RELIEF SUPPLIES SUFFICIENT; PRM FUNDING UTILIZED:

4. (U) Humanitarian commodities such as food, water, and
blankets were not immediately needed at the sites visited. The
Diakonia Council and local church pastors stated they had
received plenty of commodities from local residents and NGOs.
Durban's municipal relief agency also provided portable toilets
and showers to bolster sanitation facilities. The biggest
challenge was finding longer-term shelter for those unwilling to
return. Local churches claimed they could not keep their current
caseloads for much longer because many of their other programs
needed the space and resources currently occupied by the
displaced.
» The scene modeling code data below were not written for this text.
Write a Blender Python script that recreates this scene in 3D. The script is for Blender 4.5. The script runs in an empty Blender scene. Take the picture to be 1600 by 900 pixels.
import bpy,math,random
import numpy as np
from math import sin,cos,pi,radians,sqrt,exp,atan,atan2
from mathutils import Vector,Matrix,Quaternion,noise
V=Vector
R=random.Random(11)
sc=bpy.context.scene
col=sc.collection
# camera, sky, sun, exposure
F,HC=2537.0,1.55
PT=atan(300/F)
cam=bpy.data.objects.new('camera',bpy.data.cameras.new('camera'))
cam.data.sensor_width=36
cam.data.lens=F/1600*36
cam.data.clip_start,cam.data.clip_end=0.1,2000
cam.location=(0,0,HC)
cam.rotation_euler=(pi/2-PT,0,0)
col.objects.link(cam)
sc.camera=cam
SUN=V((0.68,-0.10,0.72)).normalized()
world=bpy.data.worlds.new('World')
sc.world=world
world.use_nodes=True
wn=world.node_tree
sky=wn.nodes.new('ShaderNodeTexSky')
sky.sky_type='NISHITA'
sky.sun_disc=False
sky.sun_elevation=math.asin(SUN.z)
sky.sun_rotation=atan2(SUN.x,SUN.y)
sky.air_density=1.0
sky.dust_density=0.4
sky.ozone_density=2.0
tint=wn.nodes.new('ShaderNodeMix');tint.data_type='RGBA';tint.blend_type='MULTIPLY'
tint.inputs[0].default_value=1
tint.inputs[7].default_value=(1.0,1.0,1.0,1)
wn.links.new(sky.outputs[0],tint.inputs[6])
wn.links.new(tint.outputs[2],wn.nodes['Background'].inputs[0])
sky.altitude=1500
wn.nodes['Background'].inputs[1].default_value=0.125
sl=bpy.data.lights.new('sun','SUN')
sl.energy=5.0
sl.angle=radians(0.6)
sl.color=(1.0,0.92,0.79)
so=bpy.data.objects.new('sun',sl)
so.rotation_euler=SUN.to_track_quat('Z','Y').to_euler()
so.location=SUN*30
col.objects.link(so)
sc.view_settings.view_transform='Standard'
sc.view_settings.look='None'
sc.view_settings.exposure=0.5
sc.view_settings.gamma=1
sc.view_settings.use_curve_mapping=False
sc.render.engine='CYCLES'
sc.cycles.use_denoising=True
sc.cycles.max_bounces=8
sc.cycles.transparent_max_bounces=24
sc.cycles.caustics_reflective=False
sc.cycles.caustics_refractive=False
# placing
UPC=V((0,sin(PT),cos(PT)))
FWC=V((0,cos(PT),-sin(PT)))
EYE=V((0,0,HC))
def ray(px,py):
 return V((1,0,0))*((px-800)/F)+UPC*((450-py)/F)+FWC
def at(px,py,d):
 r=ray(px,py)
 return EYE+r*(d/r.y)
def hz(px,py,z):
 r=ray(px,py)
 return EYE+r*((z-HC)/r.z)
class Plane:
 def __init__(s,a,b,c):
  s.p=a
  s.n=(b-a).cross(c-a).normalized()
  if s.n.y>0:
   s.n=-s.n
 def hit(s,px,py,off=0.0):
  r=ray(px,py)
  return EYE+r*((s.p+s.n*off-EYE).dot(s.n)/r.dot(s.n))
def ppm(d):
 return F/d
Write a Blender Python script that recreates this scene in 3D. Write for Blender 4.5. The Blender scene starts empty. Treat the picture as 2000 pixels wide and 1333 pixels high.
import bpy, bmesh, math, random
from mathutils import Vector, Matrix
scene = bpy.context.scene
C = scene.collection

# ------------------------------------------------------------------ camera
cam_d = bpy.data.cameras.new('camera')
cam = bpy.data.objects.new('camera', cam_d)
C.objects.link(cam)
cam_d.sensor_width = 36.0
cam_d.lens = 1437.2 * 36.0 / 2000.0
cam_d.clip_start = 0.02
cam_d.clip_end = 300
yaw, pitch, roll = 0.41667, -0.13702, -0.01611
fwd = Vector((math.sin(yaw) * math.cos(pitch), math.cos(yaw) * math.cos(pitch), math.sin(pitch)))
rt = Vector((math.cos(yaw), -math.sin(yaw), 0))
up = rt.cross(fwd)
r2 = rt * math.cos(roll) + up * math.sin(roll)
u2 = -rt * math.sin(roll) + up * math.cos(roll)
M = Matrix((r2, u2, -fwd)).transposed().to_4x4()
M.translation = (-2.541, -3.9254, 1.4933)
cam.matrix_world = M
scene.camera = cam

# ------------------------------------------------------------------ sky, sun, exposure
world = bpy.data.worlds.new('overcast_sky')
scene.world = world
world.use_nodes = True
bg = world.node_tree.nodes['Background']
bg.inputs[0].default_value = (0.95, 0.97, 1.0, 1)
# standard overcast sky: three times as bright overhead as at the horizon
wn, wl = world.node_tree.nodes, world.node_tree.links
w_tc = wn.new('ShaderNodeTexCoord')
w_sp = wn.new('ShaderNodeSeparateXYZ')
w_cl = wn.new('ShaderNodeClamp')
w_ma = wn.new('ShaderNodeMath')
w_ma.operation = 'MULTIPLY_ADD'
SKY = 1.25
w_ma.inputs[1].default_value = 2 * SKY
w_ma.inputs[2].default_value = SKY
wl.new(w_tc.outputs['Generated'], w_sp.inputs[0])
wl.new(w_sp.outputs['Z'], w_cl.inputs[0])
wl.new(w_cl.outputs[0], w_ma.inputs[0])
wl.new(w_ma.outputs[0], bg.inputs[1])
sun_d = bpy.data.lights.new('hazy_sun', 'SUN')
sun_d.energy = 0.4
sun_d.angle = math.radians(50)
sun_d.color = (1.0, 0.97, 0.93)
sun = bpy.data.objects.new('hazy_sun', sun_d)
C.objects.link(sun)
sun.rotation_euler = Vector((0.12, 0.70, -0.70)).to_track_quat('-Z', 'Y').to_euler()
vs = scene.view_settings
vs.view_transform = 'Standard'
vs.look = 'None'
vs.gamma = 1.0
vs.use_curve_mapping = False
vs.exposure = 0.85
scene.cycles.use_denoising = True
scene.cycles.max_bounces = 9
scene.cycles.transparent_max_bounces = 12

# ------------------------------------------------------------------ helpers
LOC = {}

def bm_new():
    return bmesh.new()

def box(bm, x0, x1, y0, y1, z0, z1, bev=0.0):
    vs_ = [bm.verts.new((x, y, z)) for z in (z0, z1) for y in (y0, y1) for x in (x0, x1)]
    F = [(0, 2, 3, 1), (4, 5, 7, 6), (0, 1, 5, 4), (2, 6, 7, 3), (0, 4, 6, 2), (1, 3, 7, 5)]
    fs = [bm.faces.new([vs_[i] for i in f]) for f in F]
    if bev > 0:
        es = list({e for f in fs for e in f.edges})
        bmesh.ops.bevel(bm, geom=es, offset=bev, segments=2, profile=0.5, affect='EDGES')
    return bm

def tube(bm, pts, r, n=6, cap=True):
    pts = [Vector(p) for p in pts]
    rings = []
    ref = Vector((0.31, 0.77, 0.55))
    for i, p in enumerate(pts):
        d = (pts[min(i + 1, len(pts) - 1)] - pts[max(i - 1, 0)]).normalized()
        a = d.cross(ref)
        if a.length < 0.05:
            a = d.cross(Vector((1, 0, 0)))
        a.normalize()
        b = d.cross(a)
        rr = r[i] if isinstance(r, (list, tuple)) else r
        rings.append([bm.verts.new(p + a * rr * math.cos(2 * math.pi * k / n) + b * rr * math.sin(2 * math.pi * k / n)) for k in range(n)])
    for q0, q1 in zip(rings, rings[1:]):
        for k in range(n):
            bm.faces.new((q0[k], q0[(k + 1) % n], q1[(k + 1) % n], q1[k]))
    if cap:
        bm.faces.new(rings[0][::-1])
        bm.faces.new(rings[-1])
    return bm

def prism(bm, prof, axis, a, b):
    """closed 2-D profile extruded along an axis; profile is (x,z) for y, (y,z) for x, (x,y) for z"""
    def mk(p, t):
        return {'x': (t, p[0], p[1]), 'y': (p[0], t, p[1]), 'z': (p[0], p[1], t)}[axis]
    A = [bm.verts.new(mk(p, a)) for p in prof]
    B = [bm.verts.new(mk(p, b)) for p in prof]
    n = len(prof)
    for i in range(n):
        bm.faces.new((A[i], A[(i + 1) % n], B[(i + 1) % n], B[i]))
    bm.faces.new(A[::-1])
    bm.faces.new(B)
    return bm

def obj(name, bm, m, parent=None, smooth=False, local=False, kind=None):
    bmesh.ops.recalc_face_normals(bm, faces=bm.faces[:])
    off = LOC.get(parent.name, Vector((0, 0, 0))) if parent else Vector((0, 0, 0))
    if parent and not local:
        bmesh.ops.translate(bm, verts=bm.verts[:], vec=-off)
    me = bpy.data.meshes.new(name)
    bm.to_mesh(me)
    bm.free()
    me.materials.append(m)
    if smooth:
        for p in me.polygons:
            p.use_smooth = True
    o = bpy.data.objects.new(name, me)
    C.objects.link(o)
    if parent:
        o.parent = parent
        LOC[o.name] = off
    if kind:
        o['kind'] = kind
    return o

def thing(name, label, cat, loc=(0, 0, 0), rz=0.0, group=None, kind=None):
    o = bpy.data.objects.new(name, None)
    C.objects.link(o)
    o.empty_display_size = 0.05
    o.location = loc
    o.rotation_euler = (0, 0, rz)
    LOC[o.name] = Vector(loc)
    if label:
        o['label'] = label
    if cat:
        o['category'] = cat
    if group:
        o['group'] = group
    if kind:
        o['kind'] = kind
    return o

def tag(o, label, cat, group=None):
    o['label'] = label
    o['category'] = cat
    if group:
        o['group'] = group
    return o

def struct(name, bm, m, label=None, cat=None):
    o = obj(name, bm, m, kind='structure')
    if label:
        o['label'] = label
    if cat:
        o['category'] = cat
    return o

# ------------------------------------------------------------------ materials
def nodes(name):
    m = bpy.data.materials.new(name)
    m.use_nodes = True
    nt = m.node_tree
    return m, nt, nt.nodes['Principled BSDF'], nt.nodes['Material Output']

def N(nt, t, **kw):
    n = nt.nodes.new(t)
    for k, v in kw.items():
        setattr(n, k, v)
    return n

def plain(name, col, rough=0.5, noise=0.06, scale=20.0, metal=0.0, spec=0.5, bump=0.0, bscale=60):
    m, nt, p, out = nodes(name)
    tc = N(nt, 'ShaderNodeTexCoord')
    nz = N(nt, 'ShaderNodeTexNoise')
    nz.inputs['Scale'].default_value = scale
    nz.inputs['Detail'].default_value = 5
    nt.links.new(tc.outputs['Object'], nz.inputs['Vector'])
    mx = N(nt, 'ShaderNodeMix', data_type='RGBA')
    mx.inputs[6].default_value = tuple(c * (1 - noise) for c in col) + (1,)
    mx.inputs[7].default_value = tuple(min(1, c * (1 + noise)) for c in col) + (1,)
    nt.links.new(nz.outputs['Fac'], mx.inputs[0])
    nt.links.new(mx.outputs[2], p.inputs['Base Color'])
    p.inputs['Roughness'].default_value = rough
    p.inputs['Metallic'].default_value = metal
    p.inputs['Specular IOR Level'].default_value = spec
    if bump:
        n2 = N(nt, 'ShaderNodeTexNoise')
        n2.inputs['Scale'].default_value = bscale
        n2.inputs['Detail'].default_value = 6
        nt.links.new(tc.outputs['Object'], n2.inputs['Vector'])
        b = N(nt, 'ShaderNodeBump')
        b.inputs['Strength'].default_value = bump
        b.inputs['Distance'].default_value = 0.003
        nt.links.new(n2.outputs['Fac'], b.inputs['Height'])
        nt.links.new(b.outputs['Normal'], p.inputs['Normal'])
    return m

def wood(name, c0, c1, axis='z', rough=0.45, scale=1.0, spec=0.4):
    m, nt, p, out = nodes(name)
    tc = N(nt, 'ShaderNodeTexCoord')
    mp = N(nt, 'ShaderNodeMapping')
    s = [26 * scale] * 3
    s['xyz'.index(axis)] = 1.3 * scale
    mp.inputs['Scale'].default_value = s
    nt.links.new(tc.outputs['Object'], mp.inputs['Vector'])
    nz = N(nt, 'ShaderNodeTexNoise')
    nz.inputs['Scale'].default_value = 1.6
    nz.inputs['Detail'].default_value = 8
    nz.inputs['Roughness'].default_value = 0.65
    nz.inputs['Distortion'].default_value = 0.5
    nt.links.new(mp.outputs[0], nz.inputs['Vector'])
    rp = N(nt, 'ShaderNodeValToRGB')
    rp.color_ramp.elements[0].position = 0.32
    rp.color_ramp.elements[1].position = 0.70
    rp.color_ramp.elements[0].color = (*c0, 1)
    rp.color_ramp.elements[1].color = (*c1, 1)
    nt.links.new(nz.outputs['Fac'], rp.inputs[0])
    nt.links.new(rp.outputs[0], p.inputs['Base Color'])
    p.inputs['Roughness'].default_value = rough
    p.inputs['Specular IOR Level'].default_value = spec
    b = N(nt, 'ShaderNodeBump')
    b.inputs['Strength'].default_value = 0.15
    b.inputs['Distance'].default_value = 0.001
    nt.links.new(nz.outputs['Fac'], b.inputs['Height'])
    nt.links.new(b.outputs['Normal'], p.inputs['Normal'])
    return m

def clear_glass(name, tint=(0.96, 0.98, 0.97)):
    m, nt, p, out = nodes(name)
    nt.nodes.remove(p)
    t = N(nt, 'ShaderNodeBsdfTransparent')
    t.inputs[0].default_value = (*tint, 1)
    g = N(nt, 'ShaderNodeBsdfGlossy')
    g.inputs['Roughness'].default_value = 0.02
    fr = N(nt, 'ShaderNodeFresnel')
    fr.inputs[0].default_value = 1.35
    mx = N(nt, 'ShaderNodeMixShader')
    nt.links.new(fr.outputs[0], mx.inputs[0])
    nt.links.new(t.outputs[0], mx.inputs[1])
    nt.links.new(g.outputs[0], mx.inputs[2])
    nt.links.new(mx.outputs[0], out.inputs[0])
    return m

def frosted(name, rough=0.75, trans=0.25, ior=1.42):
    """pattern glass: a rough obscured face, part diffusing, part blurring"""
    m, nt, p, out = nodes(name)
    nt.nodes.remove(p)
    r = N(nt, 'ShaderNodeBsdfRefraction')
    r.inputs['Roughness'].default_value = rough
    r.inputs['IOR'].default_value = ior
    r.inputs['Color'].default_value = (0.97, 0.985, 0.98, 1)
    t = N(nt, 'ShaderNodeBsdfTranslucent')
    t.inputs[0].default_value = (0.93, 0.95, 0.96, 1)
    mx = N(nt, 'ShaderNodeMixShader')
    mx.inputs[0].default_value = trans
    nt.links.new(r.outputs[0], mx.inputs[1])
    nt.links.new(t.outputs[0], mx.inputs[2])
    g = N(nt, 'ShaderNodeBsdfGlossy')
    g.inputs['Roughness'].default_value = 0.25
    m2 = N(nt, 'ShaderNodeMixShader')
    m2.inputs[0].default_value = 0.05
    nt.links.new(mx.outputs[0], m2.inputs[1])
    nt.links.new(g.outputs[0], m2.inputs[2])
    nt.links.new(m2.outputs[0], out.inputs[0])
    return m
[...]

Many of the churches were trying to work with the
municipal relief agency to find other institutions that could
provide temporary shelter.

5. (U) Utilizing a PRM contribution (ref b) to support the
immediate humanitarian assistance for the victims of xenophobic
violence in South Africa, the US Consulate General in Durban has
provided clothing for displaced Tanzanians who lost their
personal possessions during the wave of attacks/threats. The
Consulate has also delivered gas cylinders used for cooking to
the local Salvation Army sheltering displaced persons.

COMMENT:

6. (U) The current Qplacement situation highlights that
xenophobic violence remains a perceived threat in Durban that
could potentially inhibit some affected populations from
returning to their neighborhoods for some time to come. The
situation also highlights the strength of Durban's civil
society. Local churches and organizations quickly mobilized to
provide sufficient food and protection for some 1750 people
without much assistance from the local or national government.